-- What needs to be done --
Reproduce the data exactly and drop any pictures it holds.

— begin —

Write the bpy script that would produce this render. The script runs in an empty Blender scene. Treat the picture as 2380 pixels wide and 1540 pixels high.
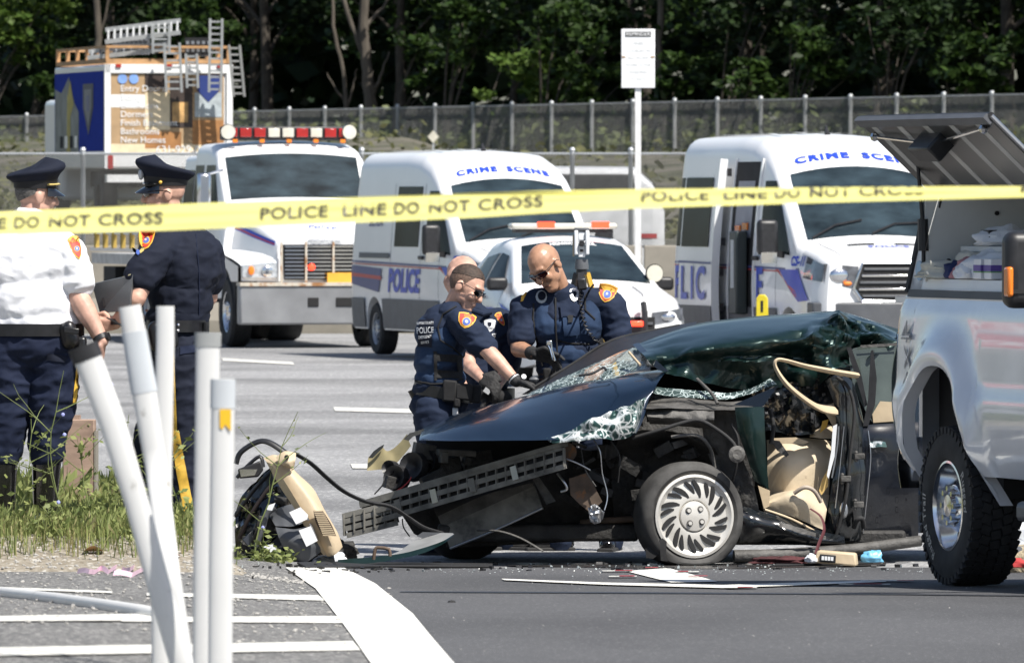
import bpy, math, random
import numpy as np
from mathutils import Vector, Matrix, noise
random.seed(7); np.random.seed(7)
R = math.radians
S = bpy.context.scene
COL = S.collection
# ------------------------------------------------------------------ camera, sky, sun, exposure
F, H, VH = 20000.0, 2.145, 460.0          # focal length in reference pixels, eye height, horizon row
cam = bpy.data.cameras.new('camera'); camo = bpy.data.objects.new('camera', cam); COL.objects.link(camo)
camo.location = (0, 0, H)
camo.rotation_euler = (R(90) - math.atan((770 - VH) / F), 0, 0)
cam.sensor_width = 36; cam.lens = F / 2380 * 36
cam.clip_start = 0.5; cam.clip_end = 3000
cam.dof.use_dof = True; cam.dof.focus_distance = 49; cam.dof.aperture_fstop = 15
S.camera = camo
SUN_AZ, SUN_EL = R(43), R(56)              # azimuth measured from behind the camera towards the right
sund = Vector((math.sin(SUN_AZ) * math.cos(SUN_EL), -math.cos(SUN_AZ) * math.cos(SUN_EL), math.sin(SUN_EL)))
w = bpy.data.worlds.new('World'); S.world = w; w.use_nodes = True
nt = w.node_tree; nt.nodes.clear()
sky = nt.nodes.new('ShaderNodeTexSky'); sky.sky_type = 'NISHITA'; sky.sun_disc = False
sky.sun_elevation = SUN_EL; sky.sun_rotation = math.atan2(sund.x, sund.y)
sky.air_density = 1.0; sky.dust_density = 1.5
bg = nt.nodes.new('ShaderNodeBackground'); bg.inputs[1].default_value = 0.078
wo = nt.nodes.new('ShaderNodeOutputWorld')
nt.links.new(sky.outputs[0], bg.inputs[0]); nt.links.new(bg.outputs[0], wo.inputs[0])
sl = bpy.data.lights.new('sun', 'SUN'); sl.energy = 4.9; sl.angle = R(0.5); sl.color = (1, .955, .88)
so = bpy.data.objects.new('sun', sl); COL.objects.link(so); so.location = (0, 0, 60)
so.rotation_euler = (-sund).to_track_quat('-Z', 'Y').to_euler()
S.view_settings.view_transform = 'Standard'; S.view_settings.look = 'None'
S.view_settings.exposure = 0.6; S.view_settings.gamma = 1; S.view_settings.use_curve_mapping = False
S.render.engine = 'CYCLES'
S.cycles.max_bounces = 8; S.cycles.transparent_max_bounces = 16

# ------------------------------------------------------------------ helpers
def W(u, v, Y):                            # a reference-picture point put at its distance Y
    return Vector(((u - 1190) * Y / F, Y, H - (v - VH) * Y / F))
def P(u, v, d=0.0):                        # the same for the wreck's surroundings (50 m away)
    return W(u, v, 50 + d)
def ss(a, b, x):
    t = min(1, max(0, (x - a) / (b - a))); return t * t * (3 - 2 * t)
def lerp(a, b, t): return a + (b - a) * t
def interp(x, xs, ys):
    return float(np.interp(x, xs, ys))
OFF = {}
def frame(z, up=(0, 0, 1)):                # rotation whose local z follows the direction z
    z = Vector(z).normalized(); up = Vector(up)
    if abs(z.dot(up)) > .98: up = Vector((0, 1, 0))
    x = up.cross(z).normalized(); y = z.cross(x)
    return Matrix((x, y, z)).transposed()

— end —

-- Solved exercise --
Write the bpy script that would produce this render. The script runs in an empty Blender scene. Treat the picture as 2380 pixels wide and 1540 pixels high.
import bpy, math, random
import numpy as np
from mathutils import Vector, Matrix, noise
random.seed(7); np.random.seed(7)
R = math.radians
S = bpy.context.scene
COL = S.collection
# ------------------------------------------------------------------ camera, sky, sun, exposure
F, H, VH = 20000.0, 2.145, 460.0          # focal length in reference pixels, eye height, horizon row
cam = bpy.data.cameras.new('camera'); camo = bpy.data.objects.new('camera', cam); COL.objects.link(camo)
camo.location = (0, 0, H)
camo.rotation_euler = (R(90) - math.atan((770 - VH) / F), 0, 0)
cam.sensor_width = 36; cam.lens = F / 2380 * 36
cam.clip_start = 0.5; cam.clip_end = 3000
cam.dof.use_dof = True; cam.dof.focus_distance = 49; cam.dof.aperture_fstop = 15
S.camera = camo
SUN_AZ, SUN_EL = R(43), R(56)              # azimuth measured from behind the camera towards the right
sund = Vector((math.sin(SUN_AZ) * math.cos(SUN_EL), -math.cos(SUN_AZ) * math.cos(SUN_EL), math.sin(SUN_EL)))
w = bpy.data.worlds.new('World'); S.world = w; w.use_nodes = True
nt = w.node_tree; nt.nodes.clear()
sky = nt.nodes.new('ShaderNodeTexSky'); sky.sky_type = 'NISHITA'; sky.sun_disc = False
sky.sun_elevation = SUN_EL; sky.sun_rotation = math.atan2(sund.x, sund.y)
sky.air_density = 1.0; sky.dust_density = 1.5
bg = nt.nodes.new('ShaderNodeBackground'); bg.inputs[1].default_value = 0.078
wo = nt.nodes.new('ShaderNodeOutputWorld')
nt.links.new(sky.outputs[0], bg.inputs[0]); nt.links.new(bg.outputs[0], wo.inputs[0])
sl = bpy.data.lights.new('sun', 'SUN'); sl.energy = 4.9; sl.angle = R(0.5); sl.color = (1, .955, .88)
so = bpy.data.objects.new('sun', sl); COL.objects.link(so); so.location = (0, 0, 60)
so.rotation_euler = (-sund).to_track_quat('-Z', 'Y').to_euler()
S.view_settings.view_transform = 'Standard'; S.view_settings.look = 'None'
S.view_settings.exposure = 0.6; S.view_settings.gamma = 1; S.view_settings.use_curve_mapping = False
S.render.engine = 'CYCLES'
S.cycles.max_bounces = 8; S.cycles.transparent_max_bounces = 16

# ------------------------------------------------------------------ helpers
def W(u, v, Y):                            # a reference-picture point put at its distance Y
    return Vector(((u - 1190) * Y / F, Y, H - (v - VH) * Y / F))
def P(u, v, d=0.0):                        # the same for the wreck's surroundings (50 m away)
    return W(u, v, 50 + d)
def ss(a, b, x):
    t = min(1, max(0, (x - a) / (b - a))); return t * t * (3 - 2 * t)
def lerp(a, b, t): return a + (b - a) * t
def interp(x, xs, ys):
    return float(np.interp(x, xs, ys))
OFF = {}
def frame(z, up=(0, 0, 1)):                # rotation whose local z follows the direction z
    z = Vector(z).normalized(); up = Vector(up)
    if abs(z.dot(up)) > .98: up = Vector((0, 1, 0))
    x = up.cross(z).normalized(); y = z.cross(x)
    return Matrix((x, y, z)).transposed()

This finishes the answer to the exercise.